The tendency for individuals to attribute their own successes to internal factors while putting the blame for failures on external factors

Frequently Used Shortcuts/Errors in Perception or Judging Others

Selective Perception

People selectively interpret what they see on the basis of their interests, background, experience, and attitudes.

Halo Effect

Drawing a general impression about an individual on the basis of a single characteristic

Contrast Effects

Evaluation of a person’s characteristics that are affected by comparisons with other people recently encountered who rank higher or lower on the same characteristics

Consider what happens when a manager interviews job candidates from a pool of applicants. The evaluation of a candidate can be affected by his or her place in the inter-view schedule. The candidate is likely to receive a better evaluation if interviewed after a mediocre applicant, and a worse evaluation if interviewed after a strong applicant.

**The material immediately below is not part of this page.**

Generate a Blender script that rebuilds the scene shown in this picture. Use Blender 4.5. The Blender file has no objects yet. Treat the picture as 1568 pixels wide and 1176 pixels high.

Attributing one’s own characteristics to other people.

The superior who is a hard worker assigns the same character of hard working to his subordinates in appraising them.

People who engage in projection tend to perceive others according to what they themselves are like rather than perceiving others as they really are.


Judging someone on the basis of one’s perception of the group to which that person belongs. Stereotyping differs from the halo effect in that the latter is based on a single characteristic of the individual, rather than the individual’s membership in a particular group


Prejudice is an unfounded dislike of a person or group based on their belonging to a particular stereotyped group. For instance, an individual may dislike people of a particular religion, or state that she does not want to work with someone of a particular ethnicity.

Prejudice can lead to negative consequences in the workplace and, in particular, to discrimination.

For instance, an individual of a particular ethnic group might be passed over for a management position because of the belief that employees might not see that person as a good manager. In another instance, an individual in his fifties who is looking for work but cannot find a job may be discriminated against because of the belief that younger workers are more appealing than older workers. Prejudice generally starts with stereotypes and then has negative emotional content added.